Artificial intelligence is rapidly changing the future of broadcasting across Africa. Still, industry leaders say the technology must be implemented responsibly, transparently, and with strong human oversight if broadcasters are to maintain audience trust and regulatory compliance.
These were among the key conclusions from the recent webinar “AI and Broadcast Compliance: What Players Must Know About Emerging Regulations,” hosted on 12 May 2026.
The Pan-African virtual event brought together regulators, broadcasters, journalists, and AI specialists from across the continent to discuss how AI is transforming content creation, newsroom operations, audience engagement, and broadcast compliance frameworks.
During the webinar, panellists explored the increasing use of AI across broadcasting workflows, including automated subtitling, multilingual localisation, synthetic voice technology, audience analytics, content moderation, script support, and production research.
Speakers noted that AI is already delivering significant operational efficiencies for broadcasters, particularly in pre-production, newsroom support, and multilingual content delivery. However, they also warned that many organisations are adopting AI technologies faster than they are developing the governance structures needed to manage associated risks.

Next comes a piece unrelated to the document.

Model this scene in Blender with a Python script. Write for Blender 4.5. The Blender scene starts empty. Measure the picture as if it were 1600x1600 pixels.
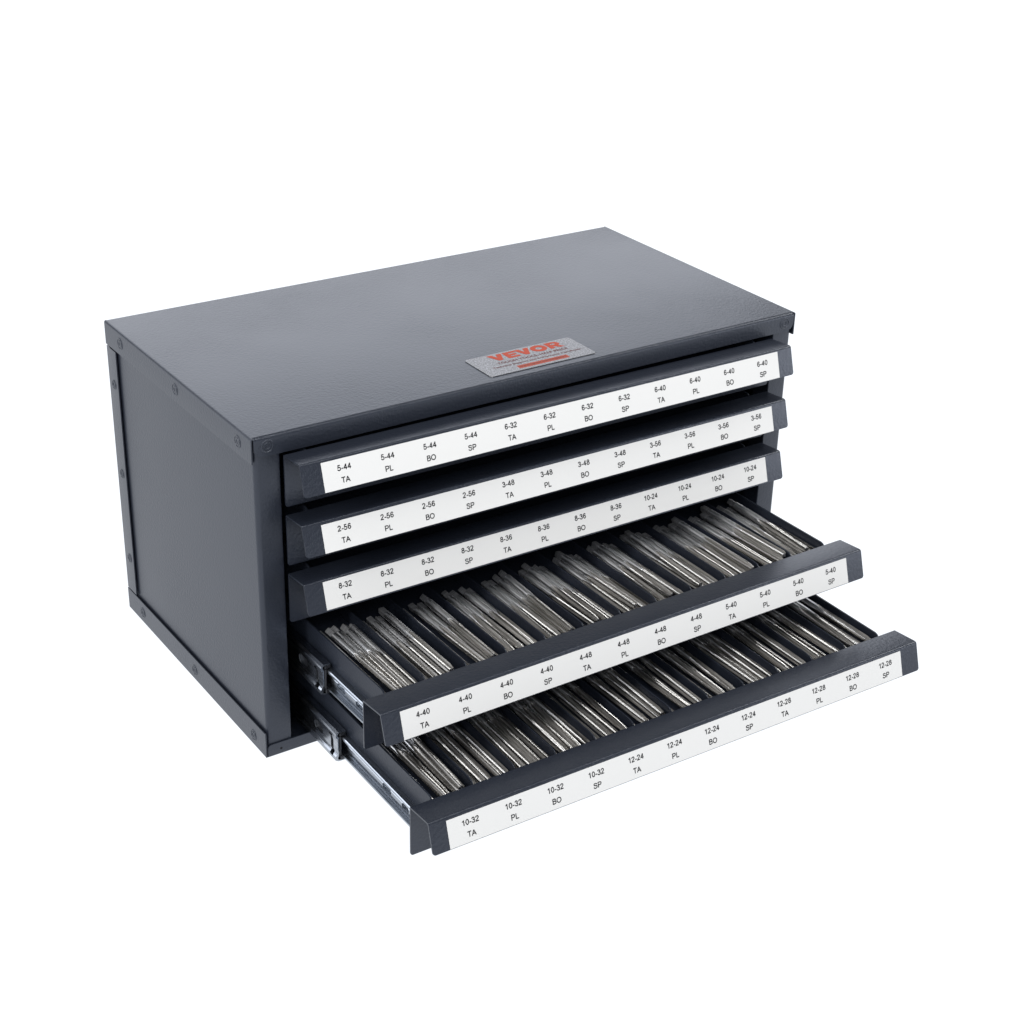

A major focus of the discussion was the growing importance of transparency in AI-assisted broadcasting. Panellists stressed that audiences should be informed whenever content has been generated, altered, or materially assisted by artificial intelligence technologies.
The webinar also highlighted the challenges posed by algorithmic bias and the underrepresentation of African languages and cultures in global AI systems. Participants warned that many AI models currently in use worldwide are trained predominantly on datasets from the Global North, posing serious risks of cultural misinterpretation and inaccurate moderation of African content.
Experts called for greater collaboration between broadcasters, regulators, universities, governments, and technology developers to build indigenous African datasets and more culturally representative AI systems.
The discussion further examined the rise of AI-generated misinformation, deepfakes, synthetic presenters, and cloned voices, with speakers warning that these technologies could undermine credibility and public trust if left unchecked.
Real-world examples shared during the session demonstrated how broadcasters are balancing innovation with editorial responsibility. Tunji Adebakin explained how AI tools have significantly accelerated research and workflow processes at Ultima Studios while maintaining strict human editorial oversight before any content reaches audiences.
Panellists agreed that human review remains essential throughout every stage of AI-assisted broadcasting — from research and scripting to compliance verification and final editorial approval.
The webinar also explored the evolving regulatory environment surrounding AI in African broadcasting markets, with participants acknowledging that many existing regulations were not originally designed to address synthetic content, AI-generated media, and automated decision-making systems.